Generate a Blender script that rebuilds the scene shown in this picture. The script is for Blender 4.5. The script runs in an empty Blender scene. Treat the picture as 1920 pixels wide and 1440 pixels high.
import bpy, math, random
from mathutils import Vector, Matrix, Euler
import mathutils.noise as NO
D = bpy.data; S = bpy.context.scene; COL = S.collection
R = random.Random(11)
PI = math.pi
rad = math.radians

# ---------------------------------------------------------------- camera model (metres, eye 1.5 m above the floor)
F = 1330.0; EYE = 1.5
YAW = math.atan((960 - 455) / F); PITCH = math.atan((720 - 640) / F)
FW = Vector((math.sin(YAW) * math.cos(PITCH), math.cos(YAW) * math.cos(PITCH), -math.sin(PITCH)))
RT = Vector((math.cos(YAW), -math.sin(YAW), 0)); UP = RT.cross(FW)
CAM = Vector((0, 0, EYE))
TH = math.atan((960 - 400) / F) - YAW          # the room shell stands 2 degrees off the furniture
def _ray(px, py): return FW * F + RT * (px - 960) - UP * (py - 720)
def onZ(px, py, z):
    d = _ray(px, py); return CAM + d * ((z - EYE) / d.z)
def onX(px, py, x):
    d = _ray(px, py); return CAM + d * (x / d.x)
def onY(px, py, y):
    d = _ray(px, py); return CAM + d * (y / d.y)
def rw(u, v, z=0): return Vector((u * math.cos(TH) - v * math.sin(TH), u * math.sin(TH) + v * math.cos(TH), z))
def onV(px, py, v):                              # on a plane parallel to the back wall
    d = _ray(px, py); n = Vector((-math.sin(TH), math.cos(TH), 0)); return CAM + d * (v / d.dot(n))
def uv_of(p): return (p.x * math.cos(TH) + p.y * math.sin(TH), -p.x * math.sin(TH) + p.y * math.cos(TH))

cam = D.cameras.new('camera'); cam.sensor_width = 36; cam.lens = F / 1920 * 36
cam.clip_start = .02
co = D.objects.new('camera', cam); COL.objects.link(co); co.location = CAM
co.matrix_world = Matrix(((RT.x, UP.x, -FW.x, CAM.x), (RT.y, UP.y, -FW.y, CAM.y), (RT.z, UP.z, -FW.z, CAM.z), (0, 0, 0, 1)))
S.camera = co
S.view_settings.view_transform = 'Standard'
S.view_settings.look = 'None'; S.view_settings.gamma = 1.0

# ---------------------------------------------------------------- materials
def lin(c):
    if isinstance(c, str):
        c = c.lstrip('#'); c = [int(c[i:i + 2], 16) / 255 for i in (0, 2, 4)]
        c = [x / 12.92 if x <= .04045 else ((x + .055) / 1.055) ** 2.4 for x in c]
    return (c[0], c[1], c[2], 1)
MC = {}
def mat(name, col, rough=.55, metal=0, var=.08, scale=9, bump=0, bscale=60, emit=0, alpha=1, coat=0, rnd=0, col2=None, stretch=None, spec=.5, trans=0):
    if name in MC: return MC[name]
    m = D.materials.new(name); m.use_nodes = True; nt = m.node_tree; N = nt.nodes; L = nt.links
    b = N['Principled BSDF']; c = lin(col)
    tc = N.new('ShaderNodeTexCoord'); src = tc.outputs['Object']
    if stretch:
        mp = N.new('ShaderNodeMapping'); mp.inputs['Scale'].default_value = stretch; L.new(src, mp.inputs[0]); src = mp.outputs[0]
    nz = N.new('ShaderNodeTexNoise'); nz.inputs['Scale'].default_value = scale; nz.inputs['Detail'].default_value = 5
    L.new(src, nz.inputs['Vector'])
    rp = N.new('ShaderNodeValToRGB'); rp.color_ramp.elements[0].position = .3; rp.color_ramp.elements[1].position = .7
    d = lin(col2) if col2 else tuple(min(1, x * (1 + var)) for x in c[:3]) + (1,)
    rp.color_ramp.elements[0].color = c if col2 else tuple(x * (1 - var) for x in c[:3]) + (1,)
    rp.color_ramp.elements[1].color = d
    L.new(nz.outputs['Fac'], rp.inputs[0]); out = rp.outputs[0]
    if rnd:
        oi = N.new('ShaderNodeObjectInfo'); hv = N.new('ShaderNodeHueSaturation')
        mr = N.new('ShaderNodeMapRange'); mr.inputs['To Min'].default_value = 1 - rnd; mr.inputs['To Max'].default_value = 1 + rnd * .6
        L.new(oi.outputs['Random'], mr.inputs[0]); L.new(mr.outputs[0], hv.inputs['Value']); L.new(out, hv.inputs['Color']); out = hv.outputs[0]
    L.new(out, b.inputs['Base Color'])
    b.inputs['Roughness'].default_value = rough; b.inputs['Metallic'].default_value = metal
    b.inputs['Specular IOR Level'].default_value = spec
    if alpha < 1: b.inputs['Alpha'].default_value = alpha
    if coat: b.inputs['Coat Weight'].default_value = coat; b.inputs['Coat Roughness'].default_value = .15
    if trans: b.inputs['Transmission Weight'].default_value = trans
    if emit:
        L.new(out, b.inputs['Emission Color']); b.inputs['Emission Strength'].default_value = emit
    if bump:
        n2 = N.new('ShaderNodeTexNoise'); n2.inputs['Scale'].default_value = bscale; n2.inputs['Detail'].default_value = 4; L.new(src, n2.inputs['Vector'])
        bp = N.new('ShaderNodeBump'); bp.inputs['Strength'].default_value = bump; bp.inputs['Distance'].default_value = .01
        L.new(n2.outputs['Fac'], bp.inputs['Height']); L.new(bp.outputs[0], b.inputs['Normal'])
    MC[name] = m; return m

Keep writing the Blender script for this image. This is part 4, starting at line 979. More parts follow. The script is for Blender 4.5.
--- --- ---
[Stated exercise] Look at the material above and copy, word for word, its lines from the first through the one containing "def uv_of(p): return".

[Exercise solution]
Generate a Blender script that rebuilds the scene shown in this picture. The script is for Blender 4.5. The script runs in an empty Blender scene. Treat the picture as 1920 pixels wide and 1440 pixels high.
import bpy, math, random
from mathutils import Vector, Matrix, Euler
import mathutils.noise as NO
D = bpy.data; S = bpy.context.scene; COL = S.collection
R = random.Random(11)
PI = math.pi
rad = math.radians

# ---------------------------------------------------------------- camera model (metres, eye 1.5 m above the floor)
F = 1330.0; EYE = 1.5
YAW = math.atan((960 - 455) / F); PITCH = math.atan((720 - 640) / F)
FW = Vector((math.sin(YAW) * math.cos(PITCH), math.cos(YAW) * math.cos(PITCH), -math.sin(PITCH)))
RT = Vector((math.cos(YAW), -math.sin(YAW), 0)); UP = RT.cross(FW)
CAM = Vector((0, 0, EYE))
TH = math.atan((960 - 400) / F) - YAW          # the room shell stands 2 degrees off the furniture
def _ray(px, py): return FW * F + RT * (px - 960) - UP * (py - 720)
def onZ(px, py, z):
    d = _ray(px, py); return CAM + d * ((z - EYE) / d.z)
def onX(px, py, x):
    d = _ray(px, py); return CAM + d * (x / d.x)
def onY(px, py, y):
    d = _ray(px, py); return CAM + d * (y / d.y)
def rw(u, v, z=0): return Vector((u * math.cos(TH) - v * math.sin(TH), u * math.sin(TH) + v * math.cos(TH), z))
def onV(px, py, v):                              # on a plane parallel to the back wall
    d = _ray(px, py); n = Vector((-math.sin(TH), math.cos(TH), 0)); return CAM + d * (v / d.dot(n))
def uv_of(p): return (p.x * math.cos(TH) + p.y * math.sin(TH), -p.x * math.sin(TH) + p.y * math.cos(TH))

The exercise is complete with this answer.